Dietro ai tagli e alle revisioni, il mercato del lavoro tiene ancora
La fotografia del mercato del lavoro americano ad aprile è arrivata con un dato migliore del previsto, ma il ritratto è pieno di sfumature. I nuovi posti creati sono stati 177.000, meno dei 228.000 registrati a marzo, ma ben oltre le attese di Wall Street ferme a 138.000. Un rallentamento sì, ma tutt’altro che un crollo. E soprattutto, ancora nessuna vera traccia dell’impatto dei dazi. Il colpo, se arriverà, sarà più in là.
C’è stato però un colpo di scena nei numeri precedenti. Il dato di marzo è stato rivisto pesantemente al ribasso, da 228.000 a 185.000. Terza revisione negativa consecutiva. Anche febbraio è stato corretto, da 117.000 a 102.000. Nel complesso, tra febbraio e marzo si contano 58.000 posti in meno rispetto a quanto inizialmente dichiarato.
Il tasso di disoccupazione resta stabile al 4,2%, con un aumento sia degli occupati che dei disoccupati. La partecipazione alla forza lavoro sale leggermente, toccando il 62,6%. I salari crescono, ma meno delle attese. Lo 0,2% su base mensile contro lo 0,3% stimato. Su base annua, la crescita resta al 3,8%.
Tra i settori, la sanità continua a tirare: +51.000 posti, con ospedali e ambulatori in testa. Bene anche trasporti e logistica, che aggiungono 29.000 occupati. La finanza segna +14.000. In rallentamento l’assistenza sociale. Il governo federale perde terreno: -9.000 in aprile, -26.000 da gennaio. Non è più il motore occupazionale che era ai tempi di Biden. Altre industrie restano ferme ai box. Nessuna variazione significativa in edilizia, manifattura, commercio, energia, servizi professionali e turistici.

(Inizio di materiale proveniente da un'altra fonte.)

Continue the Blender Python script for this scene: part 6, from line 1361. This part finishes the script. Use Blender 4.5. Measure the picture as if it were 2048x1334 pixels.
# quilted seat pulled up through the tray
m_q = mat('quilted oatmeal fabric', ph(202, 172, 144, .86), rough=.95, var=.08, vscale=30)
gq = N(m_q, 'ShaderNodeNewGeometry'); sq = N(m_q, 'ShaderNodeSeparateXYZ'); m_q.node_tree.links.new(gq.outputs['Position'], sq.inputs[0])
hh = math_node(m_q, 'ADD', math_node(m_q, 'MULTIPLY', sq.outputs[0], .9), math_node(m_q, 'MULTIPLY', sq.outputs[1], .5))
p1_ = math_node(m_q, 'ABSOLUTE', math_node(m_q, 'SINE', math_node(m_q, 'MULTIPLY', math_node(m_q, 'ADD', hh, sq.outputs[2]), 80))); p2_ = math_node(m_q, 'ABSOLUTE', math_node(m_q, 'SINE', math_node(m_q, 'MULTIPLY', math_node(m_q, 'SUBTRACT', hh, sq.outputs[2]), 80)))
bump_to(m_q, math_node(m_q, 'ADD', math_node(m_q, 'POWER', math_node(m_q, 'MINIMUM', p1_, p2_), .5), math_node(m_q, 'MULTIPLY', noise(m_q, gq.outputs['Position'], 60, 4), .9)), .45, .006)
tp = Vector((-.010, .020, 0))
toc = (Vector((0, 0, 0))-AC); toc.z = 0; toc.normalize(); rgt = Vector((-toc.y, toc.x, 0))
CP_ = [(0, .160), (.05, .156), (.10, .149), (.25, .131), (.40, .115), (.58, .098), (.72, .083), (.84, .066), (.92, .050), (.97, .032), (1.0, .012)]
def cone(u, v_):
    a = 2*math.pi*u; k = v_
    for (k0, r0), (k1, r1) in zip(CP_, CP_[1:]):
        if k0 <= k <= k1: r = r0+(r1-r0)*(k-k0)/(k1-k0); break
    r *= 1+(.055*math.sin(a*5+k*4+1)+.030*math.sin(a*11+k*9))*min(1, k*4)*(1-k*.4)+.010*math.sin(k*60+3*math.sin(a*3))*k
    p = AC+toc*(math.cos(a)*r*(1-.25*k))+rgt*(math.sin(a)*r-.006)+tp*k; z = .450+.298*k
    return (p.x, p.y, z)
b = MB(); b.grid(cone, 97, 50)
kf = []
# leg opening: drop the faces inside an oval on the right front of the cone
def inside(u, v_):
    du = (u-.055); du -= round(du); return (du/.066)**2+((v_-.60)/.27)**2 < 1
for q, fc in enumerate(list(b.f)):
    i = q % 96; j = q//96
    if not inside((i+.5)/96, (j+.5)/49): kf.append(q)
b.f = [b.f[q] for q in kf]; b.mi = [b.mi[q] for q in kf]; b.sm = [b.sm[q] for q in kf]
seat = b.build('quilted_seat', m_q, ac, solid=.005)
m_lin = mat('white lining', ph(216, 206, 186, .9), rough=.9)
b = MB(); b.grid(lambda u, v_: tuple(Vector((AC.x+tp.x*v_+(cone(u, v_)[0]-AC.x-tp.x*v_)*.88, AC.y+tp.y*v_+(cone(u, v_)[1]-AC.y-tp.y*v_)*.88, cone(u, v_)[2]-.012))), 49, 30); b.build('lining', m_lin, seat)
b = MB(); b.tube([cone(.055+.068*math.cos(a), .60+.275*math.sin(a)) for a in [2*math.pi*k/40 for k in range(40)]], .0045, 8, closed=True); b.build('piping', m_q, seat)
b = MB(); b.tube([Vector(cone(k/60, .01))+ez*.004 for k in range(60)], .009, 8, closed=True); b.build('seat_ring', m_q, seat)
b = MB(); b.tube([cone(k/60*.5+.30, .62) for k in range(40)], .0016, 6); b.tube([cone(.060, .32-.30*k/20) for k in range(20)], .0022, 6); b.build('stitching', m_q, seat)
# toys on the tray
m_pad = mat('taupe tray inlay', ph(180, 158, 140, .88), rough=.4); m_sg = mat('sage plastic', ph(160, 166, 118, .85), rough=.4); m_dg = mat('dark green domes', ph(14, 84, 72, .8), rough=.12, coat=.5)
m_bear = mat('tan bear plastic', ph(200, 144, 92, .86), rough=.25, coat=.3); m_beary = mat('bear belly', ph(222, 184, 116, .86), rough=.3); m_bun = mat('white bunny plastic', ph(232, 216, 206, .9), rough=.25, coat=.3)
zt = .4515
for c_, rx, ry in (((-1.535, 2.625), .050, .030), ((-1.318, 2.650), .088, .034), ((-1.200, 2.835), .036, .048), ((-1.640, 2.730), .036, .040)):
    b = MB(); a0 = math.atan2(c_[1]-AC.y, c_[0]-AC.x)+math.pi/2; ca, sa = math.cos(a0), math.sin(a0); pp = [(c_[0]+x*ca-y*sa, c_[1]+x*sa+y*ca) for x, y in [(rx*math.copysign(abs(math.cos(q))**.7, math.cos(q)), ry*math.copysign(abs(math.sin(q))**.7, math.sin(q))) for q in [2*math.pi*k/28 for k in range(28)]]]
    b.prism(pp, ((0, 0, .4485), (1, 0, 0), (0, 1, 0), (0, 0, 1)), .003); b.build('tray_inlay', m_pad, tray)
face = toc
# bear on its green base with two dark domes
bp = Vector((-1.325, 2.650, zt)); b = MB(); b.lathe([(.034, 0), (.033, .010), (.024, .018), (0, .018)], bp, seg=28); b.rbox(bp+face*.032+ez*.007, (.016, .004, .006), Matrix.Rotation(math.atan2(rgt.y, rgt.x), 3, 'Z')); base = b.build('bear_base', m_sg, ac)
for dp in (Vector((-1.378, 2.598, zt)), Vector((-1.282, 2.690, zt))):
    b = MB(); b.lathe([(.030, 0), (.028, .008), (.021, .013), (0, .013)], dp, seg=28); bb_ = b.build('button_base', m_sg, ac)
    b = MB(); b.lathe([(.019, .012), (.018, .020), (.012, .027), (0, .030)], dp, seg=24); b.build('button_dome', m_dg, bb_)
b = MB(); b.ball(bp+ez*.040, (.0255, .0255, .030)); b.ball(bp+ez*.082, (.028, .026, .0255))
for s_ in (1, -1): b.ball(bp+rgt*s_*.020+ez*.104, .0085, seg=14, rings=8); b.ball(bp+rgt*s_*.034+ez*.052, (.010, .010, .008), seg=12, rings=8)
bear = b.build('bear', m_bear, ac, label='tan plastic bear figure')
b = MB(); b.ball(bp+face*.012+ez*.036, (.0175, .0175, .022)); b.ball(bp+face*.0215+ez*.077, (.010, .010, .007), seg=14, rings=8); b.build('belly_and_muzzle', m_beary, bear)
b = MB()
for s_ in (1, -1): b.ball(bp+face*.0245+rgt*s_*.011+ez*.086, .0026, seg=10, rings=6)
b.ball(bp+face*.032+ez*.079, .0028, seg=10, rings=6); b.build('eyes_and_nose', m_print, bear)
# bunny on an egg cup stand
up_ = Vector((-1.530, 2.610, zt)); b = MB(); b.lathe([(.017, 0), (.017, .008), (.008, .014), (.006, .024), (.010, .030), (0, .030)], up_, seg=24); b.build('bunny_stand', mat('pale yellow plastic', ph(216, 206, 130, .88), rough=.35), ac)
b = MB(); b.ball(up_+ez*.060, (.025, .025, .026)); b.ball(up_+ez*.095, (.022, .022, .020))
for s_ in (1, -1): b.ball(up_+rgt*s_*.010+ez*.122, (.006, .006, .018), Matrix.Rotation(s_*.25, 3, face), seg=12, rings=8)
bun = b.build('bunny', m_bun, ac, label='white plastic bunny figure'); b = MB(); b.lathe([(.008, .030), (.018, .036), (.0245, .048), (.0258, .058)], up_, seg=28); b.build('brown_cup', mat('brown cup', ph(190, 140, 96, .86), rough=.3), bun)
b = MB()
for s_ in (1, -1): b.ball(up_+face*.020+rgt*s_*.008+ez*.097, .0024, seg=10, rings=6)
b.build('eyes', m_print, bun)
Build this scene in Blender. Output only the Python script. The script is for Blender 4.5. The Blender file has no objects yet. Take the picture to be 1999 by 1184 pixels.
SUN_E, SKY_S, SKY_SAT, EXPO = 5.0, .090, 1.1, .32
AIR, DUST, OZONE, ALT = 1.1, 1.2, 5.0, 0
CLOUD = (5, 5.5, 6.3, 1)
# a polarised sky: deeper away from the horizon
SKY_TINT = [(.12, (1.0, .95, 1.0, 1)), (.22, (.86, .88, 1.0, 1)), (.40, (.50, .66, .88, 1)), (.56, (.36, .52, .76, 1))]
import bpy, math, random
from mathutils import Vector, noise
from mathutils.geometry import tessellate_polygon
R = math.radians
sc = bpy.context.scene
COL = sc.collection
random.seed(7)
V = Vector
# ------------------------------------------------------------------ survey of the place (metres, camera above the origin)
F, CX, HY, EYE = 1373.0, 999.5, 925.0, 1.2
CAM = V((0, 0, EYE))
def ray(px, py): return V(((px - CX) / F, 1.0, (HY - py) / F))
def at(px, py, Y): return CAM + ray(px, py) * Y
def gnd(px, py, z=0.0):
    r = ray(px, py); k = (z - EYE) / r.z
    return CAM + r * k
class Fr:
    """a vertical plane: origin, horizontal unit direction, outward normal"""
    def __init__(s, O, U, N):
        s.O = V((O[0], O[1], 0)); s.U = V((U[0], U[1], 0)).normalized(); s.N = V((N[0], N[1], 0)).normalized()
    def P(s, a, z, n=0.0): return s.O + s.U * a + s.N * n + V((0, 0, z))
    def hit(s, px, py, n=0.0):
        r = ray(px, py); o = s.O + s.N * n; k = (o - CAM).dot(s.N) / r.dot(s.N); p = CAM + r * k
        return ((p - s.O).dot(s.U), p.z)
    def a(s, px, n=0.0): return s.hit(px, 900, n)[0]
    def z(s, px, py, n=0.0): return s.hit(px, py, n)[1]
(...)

C’è però un ritorno alla normalità che fa ben sperare. I lavoratori full-time aumentano di 305.000 unità, mentre quelli part-time salgono di 56.000. Soprattutto, calano di 76.000 le persone con più di un lavoro. E, per la prima volta da tempo, la dinamica tra lavoratori nativi e immigrati cambia rotta: oltre un milione di americani entra nella forza lavoro, mentre 410.000 stranieri ne escono.